At the time the league owned the New Orleans Hornets, Paul's team, after buying them from George Shinn in 2010. While the league owned the team, they let general manager Dell Demps make the player-personnel decisions ... until he tried to trade Paul to the Lakers.
According to Howard Beck of the New York Times, Stern vetoed the trade at the behest of other owners, including Dan Gilbert of the Cavs, who thought the deal was too good for the Lakers. The NBA's decision was roundly criticized at the time, and it looks even worse now.
Here's the package the NBA rejected from the Lakers, which would have been a three-team trade with the Rockets:
- Hornets get: Goran Dragic, Kevin Martin, Luis Scola, and New York's 2012 1st-round pick (which became Royce White)
- Lakers get: Chris Paul
- Rockets get: Pau Gasol, Lamar Odom
Stern ultimately accepted this deal from the Clippers:
- Hornets get: Eric Gordon, Chris Kaman, Al-Farouq Aminu, and Minnesota's 2012 1st-round pick (which became Austin Rivers)

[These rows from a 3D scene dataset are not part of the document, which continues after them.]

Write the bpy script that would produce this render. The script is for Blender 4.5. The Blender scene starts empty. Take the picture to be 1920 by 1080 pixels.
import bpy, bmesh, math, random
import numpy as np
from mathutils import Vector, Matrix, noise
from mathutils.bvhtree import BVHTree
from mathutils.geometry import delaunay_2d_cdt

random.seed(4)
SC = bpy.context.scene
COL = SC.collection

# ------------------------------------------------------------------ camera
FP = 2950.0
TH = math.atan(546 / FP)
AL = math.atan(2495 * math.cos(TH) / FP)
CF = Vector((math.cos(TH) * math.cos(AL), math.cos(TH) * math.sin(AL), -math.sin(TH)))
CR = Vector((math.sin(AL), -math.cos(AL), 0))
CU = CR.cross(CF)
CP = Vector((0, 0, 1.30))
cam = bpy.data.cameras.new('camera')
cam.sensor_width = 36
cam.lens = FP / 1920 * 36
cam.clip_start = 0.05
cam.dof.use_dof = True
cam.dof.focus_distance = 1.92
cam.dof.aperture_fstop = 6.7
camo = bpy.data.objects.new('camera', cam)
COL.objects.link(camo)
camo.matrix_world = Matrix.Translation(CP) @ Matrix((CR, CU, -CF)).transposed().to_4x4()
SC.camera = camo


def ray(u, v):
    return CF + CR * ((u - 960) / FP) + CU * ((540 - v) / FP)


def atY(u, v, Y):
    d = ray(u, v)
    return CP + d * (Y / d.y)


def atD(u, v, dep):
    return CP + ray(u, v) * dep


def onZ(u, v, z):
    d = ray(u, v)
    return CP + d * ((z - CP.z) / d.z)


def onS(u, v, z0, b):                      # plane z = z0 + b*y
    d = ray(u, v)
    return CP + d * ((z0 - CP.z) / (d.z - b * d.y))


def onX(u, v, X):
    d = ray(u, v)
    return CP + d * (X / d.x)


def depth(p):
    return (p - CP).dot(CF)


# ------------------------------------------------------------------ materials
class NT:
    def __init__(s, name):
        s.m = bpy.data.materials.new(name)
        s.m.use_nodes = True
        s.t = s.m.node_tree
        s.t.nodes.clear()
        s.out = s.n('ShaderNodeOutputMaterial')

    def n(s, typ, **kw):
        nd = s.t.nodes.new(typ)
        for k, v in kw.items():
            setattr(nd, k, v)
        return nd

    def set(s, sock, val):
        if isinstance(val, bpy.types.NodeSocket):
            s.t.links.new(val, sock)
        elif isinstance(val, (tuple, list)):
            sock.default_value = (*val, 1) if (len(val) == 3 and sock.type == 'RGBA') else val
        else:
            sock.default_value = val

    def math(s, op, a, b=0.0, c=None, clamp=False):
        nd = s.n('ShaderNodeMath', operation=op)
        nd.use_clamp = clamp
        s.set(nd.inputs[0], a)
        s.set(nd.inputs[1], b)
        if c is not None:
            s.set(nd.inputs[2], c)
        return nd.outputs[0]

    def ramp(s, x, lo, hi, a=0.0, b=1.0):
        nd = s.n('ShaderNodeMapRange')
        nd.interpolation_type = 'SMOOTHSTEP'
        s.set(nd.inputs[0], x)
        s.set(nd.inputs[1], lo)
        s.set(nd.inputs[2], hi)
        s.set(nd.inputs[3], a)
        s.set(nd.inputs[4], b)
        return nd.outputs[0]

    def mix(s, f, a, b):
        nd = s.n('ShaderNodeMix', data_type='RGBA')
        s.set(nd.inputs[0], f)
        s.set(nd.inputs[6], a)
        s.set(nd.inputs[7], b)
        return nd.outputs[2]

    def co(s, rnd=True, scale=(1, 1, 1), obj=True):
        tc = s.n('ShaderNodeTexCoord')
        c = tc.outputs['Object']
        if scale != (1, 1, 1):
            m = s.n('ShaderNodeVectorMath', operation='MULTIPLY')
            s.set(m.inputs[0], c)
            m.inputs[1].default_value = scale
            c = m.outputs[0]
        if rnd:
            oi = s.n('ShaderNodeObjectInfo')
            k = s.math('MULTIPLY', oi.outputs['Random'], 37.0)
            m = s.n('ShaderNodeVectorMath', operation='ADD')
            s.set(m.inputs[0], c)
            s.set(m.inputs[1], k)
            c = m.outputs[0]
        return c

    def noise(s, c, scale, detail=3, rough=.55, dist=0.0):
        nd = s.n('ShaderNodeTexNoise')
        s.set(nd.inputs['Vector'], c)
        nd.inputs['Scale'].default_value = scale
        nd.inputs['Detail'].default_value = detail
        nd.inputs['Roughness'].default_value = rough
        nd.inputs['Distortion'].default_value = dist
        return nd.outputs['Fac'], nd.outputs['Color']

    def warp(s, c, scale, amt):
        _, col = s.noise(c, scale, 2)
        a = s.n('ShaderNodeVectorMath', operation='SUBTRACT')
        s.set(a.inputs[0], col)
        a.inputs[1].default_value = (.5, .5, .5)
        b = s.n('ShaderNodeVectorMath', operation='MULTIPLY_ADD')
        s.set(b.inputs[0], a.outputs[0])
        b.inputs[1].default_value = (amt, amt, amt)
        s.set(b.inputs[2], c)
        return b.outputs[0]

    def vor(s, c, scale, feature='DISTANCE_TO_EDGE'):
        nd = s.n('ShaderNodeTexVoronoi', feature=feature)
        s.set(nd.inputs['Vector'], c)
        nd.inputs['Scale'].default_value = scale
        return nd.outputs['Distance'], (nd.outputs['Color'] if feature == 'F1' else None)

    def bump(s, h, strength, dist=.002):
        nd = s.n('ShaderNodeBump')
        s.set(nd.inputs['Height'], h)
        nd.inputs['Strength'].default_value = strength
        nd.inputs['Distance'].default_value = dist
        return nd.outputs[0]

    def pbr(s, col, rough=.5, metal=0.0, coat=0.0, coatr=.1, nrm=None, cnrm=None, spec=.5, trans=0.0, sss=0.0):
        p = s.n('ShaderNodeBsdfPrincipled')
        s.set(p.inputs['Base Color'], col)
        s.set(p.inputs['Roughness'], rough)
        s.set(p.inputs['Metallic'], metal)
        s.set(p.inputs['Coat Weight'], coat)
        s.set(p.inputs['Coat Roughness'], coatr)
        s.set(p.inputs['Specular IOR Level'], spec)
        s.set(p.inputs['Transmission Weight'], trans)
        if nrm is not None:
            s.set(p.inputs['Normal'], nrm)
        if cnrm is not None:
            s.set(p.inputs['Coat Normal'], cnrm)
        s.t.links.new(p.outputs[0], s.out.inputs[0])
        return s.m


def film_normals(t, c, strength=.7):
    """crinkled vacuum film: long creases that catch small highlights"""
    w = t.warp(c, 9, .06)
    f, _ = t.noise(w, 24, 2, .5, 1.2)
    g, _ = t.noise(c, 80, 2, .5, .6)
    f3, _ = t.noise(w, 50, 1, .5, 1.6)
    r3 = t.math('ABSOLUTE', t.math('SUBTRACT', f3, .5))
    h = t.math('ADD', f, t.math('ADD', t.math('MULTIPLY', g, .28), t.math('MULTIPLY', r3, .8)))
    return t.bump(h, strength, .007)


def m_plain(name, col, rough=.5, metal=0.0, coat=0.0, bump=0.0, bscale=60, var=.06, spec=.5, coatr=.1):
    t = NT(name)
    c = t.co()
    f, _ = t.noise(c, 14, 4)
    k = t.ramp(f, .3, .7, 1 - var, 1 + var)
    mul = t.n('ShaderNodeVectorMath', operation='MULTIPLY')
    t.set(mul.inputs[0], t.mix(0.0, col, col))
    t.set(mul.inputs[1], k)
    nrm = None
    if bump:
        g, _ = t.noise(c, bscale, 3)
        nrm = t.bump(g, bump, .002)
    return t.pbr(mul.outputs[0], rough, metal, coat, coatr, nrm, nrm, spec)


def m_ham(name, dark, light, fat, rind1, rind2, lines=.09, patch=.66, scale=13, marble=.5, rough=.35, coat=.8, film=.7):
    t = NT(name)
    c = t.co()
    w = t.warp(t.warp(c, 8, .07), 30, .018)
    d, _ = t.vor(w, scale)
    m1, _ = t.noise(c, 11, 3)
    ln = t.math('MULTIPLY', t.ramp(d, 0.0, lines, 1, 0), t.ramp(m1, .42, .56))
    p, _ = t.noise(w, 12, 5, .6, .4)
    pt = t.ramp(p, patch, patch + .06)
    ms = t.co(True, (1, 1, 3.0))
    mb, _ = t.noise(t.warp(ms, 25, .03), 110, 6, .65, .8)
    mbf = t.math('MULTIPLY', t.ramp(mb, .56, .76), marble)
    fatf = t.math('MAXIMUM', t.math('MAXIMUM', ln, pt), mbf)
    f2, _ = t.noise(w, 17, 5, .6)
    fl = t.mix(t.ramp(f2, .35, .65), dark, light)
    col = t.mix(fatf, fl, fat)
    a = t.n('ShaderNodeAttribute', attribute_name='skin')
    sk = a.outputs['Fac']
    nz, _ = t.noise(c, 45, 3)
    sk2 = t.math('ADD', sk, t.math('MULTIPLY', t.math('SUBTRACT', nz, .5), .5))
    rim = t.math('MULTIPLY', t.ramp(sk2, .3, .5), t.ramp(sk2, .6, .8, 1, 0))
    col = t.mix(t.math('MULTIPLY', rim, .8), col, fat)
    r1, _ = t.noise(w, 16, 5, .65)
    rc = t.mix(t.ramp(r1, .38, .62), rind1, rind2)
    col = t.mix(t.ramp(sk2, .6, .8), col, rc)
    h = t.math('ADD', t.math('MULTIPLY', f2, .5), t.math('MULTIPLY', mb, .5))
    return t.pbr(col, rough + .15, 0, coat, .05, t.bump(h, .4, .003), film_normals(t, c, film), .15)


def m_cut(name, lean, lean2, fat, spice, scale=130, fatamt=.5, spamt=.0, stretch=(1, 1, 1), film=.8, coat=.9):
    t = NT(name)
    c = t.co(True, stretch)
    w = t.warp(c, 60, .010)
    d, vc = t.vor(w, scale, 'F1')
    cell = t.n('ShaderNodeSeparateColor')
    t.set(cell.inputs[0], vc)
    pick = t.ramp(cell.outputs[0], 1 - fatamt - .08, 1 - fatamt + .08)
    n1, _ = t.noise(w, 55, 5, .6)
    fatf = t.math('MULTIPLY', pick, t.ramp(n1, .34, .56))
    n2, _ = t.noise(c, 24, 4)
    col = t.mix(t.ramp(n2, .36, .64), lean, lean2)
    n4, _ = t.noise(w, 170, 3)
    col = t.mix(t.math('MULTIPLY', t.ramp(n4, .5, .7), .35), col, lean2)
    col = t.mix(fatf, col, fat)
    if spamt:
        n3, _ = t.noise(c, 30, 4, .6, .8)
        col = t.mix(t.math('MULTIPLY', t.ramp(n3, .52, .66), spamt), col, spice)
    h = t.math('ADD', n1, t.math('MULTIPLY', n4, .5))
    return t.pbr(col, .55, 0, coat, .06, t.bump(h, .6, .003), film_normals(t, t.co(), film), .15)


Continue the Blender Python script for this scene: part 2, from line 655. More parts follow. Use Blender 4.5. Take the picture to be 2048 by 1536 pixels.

- Clippers get: Chris Paul, two 2nd-round picks
Three years later, this has been a terrible trade for the Hornets.
Kaman now plays for Portland and Aminu plays for Dallas. Austin Rivers had one of the worst rookie years ever, and has yet to average more than eight points in a season.
Gordon, the centerpiece of the trade, has been undone by a succession of injuries. This year he's off to a horrific start. He's averaging nine points per game and shooting 23% from three-point range - a far cry from the 22.3 points per game and 36% three-point shooting numbers he put up in his final season in Los Angeles. On a New Orleans team that has playoff aspirations, he has been more of a detriment than an asset. He's also on a crippling contract that pays him $15 million in 2015-16.
The NBA couldn't have known the trade would work out like this back in 2011. Eric Gordon was only 22 years old and coming off a season where he scored 22.3 points per game. There was a chance he'd become a perennial All-Star shooting guard.
That didn't happen.
Three years later, with the power of hindsight, it's clear that Lakers' offer that the NBA vetoed was better. Goran Dragic is one of the best point guards in the NBA, and he's about to get a max contract next summer. Martin and Scola are also better than any role player New Orleans got from the Clippers.
The Hornets (now Pelicans) ultimately lucked out, winning the 2012 NBA Draft lottery and taking Anthony Davis - who looks like the third-best player in the NBA early in this season. But that trade was an absolute fiasco, and New Orleans would have been in a much better position right now if the league never intervened in the first place.
The NBA hired Demps to be general manager, and had no business overruling him on a basketball decision. It was always going to go down as one of Stern and the league's greatest failures, especially now that the NBA so obviously took the wrong deal.